Relative Profitability and Risk of Kansas Farms and S&P 500 

By Holly M. Bigge and Michael R. Langemeier

This study examined the relative profitability and risk of a sample of Kansas farms and the S&P 500 index. The CAPM model was used to estimate relative profitability and risk for 318 individual farms. Results indicated that the average farm in the sample was earning 8.1 percent less than the S&P 500 over the 1982 to 2001 period. For most of the farms in the sample, the risk faced by individual farms was not related to the risk in the S&P 500 index. This suggests that there are opportunities for farm operations to diversify their farm operation risk by investing in the stock market. 

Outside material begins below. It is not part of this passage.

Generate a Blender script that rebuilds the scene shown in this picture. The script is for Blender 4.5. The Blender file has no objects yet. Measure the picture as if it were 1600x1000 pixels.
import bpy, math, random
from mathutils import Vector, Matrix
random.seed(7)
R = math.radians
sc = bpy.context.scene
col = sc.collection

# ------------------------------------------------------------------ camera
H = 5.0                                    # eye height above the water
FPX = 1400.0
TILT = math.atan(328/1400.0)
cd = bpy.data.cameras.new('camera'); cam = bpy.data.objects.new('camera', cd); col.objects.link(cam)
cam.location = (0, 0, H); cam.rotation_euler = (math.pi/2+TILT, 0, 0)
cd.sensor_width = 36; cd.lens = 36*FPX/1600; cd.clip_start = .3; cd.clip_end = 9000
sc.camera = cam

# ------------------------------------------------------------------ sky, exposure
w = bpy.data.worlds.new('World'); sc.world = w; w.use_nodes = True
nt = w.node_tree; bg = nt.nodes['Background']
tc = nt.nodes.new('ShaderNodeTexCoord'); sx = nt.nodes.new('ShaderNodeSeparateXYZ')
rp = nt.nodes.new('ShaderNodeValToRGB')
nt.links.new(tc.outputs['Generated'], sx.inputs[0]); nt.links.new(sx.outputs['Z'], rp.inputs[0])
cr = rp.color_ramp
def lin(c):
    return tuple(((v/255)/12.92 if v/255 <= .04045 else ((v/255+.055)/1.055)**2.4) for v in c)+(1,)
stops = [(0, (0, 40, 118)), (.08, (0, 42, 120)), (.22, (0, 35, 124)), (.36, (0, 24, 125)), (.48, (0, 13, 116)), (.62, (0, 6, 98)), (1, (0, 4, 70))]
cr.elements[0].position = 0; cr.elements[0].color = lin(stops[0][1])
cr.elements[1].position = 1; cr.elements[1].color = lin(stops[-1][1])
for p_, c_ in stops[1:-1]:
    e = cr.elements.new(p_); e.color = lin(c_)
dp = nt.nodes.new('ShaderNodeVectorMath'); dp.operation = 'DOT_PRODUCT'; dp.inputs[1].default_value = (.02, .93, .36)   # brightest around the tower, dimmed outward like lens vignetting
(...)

Product Differentiation and Target Marketing by Agricultural Producers 

By Jon C. Phillips and H. Christopher Peterson

This article tests the idea that two groups of agricultural producers exist, based on cost leadership and differentiation strategies. Based on a written survey and telephone interviews of agricultural producers, a new strategy classification framework for producers is introduced. This framework has five categories: commodity producers, reverting commodity producers, transitional producers, product production specialists, and product producer-marketers. Strategic recommendations for agricultural producers are given. 

Thoughts on Implications of Brazilian Soybean Production on Selected States 

By George Flaskerud

Soybean production in Brazil has grown rapidly in recent years. This article examines the potential impact of Brazilian soybean production on North Dakota and other U.S. producers. Brazil, followed by Argentina, is the leading soybean producer in South America. All South American soybean production surpassed the United States during 2002- 03. In Brazil, production and yields have grown the fastest in Mato Grosso (Center-West) and other expansion states that have savannah-like flatland (Cerrado land). Soybean costs of production for 2003 harvest are considerably lower in Mato Grosso than in North Dakota and Iowa even when freight costs to Rotterdam are considered, giving Brazil a strong competitive position in the world market. A tripling of soybean production in Brazil is possible. But, it appears that world demand can accommodate the current pace of growth in Brazil at prices profitable to at least North Dakota producers. 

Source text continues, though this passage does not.